**WORK REQUIRED:**
Each line below should be quoted exactly, please.

+++ DATASET ENTRIES

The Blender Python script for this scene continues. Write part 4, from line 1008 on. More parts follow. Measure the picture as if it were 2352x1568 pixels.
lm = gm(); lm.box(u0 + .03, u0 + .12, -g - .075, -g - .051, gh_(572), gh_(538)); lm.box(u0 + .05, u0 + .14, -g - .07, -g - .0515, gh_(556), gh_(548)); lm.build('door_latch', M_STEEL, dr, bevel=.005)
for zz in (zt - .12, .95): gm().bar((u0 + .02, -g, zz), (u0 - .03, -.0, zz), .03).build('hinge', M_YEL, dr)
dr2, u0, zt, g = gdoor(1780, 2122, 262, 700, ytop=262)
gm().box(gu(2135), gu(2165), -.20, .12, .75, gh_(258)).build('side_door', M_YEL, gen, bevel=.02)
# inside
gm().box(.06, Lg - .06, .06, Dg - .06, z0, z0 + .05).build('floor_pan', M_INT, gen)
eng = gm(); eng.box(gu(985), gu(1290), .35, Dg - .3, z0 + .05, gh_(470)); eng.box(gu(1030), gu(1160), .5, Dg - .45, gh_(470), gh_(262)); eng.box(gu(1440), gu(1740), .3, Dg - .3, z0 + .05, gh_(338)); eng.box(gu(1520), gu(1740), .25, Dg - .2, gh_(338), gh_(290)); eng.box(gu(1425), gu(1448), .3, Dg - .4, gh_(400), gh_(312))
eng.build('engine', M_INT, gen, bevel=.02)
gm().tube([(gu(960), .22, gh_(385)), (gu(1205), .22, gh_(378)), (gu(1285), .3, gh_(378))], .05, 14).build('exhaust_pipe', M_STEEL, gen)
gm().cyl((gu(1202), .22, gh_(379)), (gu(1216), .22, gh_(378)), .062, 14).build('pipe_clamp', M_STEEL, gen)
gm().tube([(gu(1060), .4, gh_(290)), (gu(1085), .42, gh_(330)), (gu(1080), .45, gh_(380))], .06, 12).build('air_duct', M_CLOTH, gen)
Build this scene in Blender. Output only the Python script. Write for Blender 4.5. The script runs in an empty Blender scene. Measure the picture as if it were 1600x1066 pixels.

++++++

**OUTPUT FOR THIS TASK:**
The Blender Python script for this scene continues. Write part 4, from line 1008 on. More parts follow. Measure the picture as if it were 2352x1568 pixels.
lm = gm(); lm.box(u0 + .03, u0 + .12, -g - .075, -g - .051, gh_(572), gh_(538)); lm.box(u0 + .05, u0 + .14, -g - .07, -g - .0515, gh_(556), gh_(548)); lm.build('door_latch', M_STEEL, dr, bevel=.005)
for zz in (zt - .12, .95): gm().bar((u0 + .02, -g, zz), (u0 - .03, -.0, zz), .03).build('hinge', M_YEL, dr)
dr2, u0, zt, g = gdoor(1780, 2122, 262, 700, ytop=262)
gm().box(gu(2135), gu(2165), -.20, .12, .75, gh_(258)).build('side_door', M_YEL, gen, bevel=.02)
# inside
gm().box(.06, Lg - .06, .06, Dg - .06, z0, z0 + .05).build('floor_pan', M_INT, gen)
eng = gm(); eng.box(gu(985), gu(1290), .35, Dg - .3, z0 + .05, gh_(470)); eng.box(gu(1030), gu(1160), .5, Dg - .45, gh_(470), gh_(262)); eng.box(gu(1440), gu(1740), .3, Dg - .3, z0 + .05, gh_(338)); eng.box(gu(1520), gu(1740), .25, Dg - .2, gh_(338), gh_(290)); eng.box(gu(1425), gu(1448), .3, Dg - .4, gh_(400), gh_(312))
eng.build('engine', M_INT, gen, bevel=.02)
gm().tube([(gu(960), .22, gh_(385)), (gu(1205), .22, gh_(378)), (gu(1285), .3, gh_(378))], .05, 14).build('exhaust_pipe', M_STEEL, gen)
gm().cyl((gu(1202), .22, gh_(379)), (gu(1216), .22, gh_(378)), .062, 14).build('pipe_clamp', M_STEEL, gen)
gm().tube([(gu(1060), .4, gh_(290)), (gu(1085), .42, gh_(330)), (gu(1080), .45, gh_(380))], .06, 12).build('air_duct', M_CLOTH, gen)
Build this scene in Blender. Output only the Python script. Write for Blender 4.5. The script runs in an empty Blender scene. Measure the picture as if it were 1600x1066 pixels.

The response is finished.